A former Tory minister has accused the Government of ‘deleting’ vital data on the impact of immigration.
Neil O’Brien MP said key information about the effects of immigration on Britain’s welfare system, tax take, crime levels and prison system is either no longer being gathered or is being withheld.
The Office for National Statistics (ONS) has even stopped gathering basic details on how many foreign nationals are living in Britain, Mr O’Brien said.
The MP, who previously served as a health and levelling up minister, said: ‘Whatever you think about migration policy, the one thing most people can agree on is that we should try to improve the data available to policymakers.
‘But that is not what’s happening.

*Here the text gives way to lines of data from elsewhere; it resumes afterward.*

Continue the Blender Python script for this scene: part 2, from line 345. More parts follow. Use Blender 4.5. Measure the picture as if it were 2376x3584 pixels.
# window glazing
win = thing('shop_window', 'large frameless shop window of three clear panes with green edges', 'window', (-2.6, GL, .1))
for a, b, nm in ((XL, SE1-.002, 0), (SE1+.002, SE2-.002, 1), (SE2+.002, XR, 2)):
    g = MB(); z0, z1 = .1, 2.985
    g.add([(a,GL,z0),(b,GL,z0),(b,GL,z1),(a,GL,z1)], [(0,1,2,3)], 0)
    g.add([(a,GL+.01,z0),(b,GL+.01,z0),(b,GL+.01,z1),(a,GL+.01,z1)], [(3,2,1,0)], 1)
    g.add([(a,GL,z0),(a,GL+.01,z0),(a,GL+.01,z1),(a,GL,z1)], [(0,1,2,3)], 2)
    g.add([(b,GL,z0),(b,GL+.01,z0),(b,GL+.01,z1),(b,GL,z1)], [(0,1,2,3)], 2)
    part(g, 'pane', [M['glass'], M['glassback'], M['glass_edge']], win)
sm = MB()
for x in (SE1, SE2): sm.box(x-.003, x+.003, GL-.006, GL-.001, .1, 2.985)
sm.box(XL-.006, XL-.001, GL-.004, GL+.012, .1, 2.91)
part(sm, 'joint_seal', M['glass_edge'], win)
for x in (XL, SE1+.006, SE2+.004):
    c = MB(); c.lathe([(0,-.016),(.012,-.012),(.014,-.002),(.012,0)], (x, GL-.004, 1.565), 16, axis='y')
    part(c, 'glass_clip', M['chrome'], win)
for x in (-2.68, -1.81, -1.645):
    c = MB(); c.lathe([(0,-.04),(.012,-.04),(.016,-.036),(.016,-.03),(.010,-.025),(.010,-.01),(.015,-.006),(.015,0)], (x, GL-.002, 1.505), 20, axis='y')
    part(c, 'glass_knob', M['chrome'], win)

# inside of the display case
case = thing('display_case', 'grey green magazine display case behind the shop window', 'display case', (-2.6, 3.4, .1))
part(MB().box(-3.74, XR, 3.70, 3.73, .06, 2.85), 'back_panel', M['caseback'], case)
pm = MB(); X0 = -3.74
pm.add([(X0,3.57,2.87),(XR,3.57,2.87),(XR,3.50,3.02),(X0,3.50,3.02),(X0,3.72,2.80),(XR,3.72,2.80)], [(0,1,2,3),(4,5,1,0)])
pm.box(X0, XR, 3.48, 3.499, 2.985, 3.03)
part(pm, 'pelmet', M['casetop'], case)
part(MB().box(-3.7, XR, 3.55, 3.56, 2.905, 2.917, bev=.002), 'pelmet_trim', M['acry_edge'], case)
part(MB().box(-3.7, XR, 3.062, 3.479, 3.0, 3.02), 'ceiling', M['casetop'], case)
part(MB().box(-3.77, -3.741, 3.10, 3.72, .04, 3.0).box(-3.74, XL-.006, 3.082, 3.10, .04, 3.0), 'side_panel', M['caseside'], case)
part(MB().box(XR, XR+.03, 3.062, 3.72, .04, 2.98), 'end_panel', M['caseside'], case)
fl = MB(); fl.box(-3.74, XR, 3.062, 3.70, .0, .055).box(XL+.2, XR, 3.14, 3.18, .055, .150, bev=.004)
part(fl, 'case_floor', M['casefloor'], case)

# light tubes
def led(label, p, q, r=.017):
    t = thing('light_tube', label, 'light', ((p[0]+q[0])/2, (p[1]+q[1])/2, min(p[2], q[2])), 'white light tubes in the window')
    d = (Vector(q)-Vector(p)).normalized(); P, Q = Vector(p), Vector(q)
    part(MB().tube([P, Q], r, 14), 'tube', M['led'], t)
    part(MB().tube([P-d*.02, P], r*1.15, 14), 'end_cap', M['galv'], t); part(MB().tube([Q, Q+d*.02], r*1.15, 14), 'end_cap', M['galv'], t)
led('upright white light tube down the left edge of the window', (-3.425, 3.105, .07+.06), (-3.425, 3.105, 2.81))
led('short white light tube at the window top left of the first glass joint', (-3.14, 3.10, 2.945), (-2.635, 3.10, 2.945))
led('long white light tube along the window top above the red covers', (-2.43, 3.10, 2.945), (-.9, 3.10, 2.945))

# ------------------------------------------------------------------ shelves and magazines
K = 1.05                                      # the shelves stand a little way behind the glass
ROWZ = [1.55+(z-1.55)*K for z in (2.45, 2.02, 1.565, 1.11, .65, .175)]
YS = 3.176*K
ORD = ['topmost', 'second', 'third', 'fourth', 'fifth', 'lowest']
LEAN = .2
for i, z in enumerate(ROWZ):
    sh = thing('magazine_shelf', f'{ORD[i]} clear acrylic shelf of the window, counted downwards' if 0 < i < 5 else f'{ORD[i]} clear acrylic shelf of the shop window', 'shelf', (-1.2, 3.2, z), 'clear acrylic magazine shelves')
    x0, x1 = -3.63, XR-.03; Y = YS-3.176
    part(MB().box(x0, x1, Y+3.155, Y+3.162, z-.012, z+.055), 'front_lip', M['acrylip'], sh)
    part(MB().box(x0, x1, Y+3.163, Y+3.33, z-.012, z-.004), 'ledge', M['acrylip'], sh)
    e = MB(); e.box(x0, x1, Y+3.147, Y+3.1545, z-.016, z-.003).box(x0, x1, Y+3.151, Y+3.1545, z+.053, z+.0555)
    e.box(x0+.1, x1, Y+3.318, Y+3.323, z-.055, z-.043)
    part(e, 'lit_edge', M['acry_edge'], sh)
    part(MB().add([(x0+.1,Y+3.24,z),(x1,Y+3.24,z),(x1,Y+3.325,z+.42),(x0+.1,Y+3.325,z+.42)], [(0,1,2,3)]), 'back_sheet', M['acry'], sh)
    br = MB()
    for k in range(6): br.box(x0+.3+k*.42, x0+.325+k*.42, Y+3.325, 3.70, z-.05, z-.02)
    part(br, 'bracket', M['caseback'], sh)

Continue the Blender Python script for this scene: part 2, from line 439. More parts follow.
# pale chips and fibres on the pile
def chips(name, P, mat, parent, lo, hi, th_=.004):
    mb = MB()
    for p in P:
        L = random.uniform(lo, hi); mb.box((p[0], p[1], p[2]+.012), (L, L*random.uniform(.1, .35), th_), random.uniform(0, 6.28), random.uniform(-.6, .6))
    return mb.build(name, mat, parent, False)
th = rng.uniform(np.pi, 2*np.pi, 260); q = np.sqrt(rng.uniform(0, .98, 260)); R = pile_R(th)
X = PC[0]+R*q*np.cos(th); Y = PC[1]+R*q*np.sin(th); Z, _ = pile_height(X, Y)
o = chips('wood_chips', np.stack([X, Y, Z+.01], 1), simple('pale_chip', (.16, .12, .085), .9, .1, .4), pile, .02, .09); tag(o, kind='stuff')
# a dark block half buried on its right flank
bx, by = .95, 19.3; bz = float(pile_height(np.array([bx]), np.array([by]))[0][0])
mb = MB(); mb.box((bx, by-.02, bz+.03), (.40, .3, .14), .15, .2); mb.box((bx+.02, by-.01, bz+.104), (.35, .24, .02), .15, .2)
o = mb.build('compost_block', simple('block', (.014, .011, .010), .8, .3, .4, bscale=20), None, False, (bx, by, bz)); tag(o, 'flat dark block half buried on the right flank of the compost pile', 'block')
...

Quite the reverse.
‘Even the most basic data is missing.
Neil O’Brien MP said key information about the effects of immigration on Britain’s welfare system, tax take, crime levels and prison system is either no longer being gathered or is being withheld
‘We just can’t have a sensible conversation about migration if we keep deleting the data.’
In a letter to Mr O’Brien, the ONS National Statistician Professor Sir Ian Diamond wrote that the agency was reviewing its methods as part of its ‘transformation journey’.
‘There is currently no provisional publication date for further population estimates by country of birth using new methods,’ Sir Ian wrote, but the ONS aims to give an update on progress ‘later in 2024’.
In other areas, His Majesty’s Revenue and Customs used to publish figures on the amount of tax paid by each nationality in the UK but that has now been ‘discontinued’, Mr O’Brien wrote in a blog.
The Department for Work and Pensions has also stopped issuing data on welfare claims by nationality.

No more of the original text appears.